Online Estimation of Intrinsic Parameters of Encapsulated Three-Phase Harmonic Filter Capacitors for IoT Applications

A technique for conducting online estimation of the intrinsic parameters of encapsulated three-phase harmonic filter capacitors is presented. The concept is based on firstly sampling the line voltage and current associated with the encapsulated capacitor, then formulating a capacitor current estimator to estimate the line currents with the sampled line voltages, and finally using the errors of the estimated and actual line currents to estimate the intrinsic parameters with a modified particle swarm optimization algorithm. A decoupled technique is formulated to estimate the unmeasurable circulating current in the encapsulated capacitor with the measured line voltages.
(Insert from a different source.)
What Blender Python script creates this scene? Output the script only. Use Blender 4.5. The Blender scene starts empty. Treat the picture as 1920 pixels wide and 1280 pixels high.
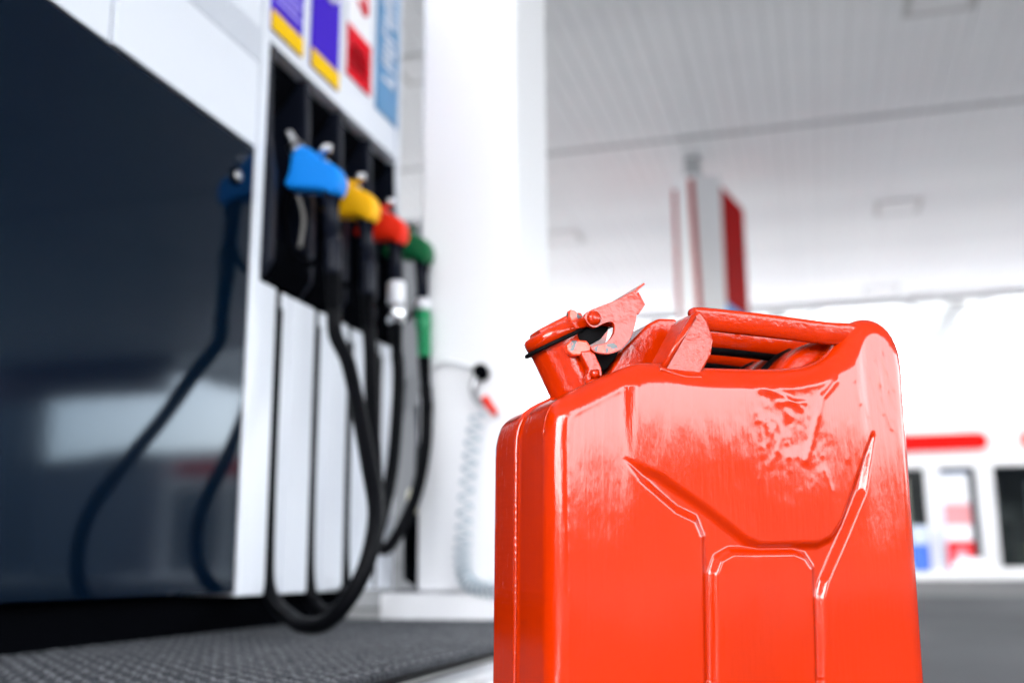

A prototype for estimating the intrinsic parameters of an encapsulated three-phase capacitor in the harmonic filter for an adjustable speed drive for a 1.1kW motor-generator set has been built and evaluated. To facilitate the application of the proposed technology for Internet-of-Things (IoT) devices, the impact of different durations, sampling frequencies, and data lengths on the estimation accuracy is evaluated. The results are favorably compared with the theoretical predictions and the measurement results obtained on a calibrated network analyzer. In addition, the performance of the proposed technique is favorably compared with the Trust-Region-Reflective Least Squares Method.